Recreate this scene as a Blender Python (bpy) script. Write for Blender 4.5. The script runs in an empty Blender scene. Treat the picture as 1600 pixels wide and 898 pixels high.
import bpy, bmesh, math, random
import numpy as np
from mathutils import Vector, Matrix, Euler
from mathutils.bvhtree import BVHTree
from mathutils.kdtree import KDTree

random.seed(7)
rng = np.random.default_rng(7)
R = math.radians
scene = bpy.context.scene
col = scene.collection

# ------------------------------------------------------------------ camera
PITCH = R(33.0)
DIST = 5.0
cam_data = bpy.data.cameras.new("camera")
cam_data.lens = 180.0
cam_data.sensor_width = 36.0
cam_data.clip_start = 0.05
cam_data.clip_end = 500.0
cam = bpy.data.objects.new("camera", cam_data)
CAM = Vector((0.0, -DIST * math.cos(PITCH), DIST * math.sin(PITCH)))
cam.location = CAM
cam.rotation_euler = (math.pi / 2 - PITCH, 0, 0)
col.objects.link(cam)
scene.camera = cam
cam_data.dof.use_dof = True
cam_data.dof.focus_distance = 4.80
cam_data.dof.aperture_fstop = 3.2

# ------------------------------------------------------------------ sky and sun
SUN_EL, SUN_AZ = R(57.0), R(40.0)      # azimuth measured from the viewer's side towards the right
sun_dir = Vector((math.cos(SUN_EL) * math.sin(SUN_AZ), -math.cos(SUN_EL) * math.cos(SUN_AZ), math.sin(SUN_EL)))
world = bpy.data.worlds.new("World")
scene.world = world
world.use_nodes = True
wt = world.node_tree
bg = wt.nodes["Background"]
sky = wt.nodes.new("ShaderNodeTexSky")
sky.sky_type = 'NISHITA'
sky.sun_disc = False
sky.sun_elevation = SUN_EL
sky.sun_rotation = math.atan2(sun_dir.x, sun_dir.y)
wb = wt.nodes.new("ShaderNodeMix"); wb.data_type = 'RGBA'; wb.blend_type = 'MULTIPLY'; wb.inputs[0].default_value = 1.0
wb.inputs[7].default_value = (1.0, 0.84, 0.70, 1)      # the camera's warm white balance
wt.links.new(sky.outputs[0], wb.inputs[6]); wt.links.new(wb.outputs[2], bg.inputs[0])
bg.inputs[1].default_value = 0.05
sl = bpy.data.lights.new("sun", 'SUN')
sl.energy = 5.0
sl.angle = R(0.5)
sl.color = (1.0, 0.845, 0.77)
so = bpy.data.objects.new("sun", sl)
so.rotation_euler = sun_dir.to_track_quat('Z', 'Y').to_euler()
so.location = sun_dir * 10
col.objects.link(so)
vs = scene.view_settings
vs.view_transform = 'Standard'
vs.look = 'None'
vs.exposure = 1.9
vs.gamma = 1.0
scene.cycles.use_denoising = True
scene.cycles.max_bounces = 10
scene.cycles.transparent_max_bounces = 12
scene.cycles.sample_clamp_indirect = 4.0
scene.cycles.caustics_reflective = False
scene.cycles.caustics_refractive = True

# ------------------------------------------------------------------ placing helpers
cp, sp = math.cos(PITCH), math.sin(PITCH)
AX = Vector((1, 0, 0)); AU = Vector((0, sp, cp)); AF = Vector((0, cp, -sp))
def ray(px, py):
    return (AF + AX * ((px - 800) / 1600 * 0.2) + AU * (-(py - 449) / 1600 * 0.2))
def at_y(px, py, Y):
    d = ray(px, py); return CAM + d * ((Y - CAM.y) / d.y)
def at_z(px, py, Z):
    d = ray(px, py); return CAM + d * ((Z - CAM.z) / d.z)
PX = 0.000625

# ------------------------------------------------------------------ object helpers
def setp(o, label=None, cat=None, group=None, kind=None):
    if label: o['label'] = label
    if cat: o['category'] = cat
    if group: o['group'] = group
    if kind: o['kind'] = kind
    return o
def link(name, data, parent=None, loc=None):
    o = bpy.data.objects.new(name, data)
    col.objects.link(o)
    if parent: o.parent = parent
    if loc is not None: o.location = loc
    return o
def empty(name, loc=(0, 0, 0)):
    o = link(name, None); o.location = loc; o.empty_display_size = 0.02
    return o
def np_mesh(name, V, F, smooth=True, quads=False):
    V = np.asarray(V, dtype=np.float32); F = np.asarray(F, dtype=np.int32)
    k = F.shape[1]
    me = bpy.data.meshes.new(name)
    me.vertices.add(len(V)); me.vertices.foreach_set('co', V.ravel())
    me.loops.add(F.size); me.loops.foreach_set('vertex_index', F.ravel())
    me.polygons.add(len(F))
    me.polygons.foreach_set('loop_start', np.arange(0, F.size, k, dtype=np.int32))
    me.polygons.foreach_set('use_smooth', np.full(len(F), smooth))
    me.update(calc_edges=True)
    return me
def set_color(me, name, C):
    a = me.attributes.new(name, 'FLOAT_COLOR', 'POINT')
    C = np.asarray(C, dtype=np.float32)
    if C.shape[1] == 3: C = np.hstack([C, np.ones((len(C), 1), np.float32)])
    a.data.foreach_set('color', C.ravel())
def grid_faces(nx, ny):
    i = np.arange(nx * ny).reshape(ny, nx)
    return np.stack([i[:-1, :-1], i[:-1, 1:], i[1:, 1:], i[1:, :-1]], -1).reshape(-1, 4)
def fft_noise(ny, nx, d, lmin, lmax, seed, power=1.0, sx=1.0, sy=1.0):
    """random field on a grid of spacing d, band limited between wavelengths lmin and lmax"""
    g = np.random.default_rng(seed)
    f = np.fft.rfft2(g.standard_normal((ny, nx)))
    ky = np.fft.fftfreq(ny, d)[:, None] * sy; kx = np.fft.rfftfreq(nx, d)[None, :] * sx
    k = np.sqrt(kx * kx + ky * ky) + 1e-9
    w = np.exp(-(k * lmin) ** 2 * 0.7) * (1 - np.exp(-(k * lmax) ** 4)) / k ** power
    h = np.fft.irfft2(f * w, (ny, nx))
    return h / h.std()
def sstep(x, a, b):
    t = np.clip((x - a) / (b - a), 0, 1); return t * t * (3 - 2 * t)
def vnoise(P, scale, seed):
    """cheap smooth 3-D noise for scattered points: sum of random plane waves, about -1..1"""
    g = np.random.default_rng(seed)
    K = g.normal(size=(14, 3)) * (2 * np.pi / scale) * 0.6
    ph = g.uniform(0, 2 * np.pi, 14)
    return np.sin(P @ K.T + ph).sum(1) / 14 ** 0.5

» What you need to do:
Starting at the first line of the listing, retype every line up to and including the one with "from mathutils.kdtree import KDTree".

» Task solution:
Recreate this scene as a Blender Python (bpy) script. Write for Blender 4.5. The script runs in an empty Blender scene. Treat the picture as 1600 pixels wide and 898 pixels high.
import bpy, bmesh, math, random
import numpy as np
from mathutils import Vector, Matrix, Euler
from mathutils.bvhtree import BVHTree
from mathutils.kdtree import KDTree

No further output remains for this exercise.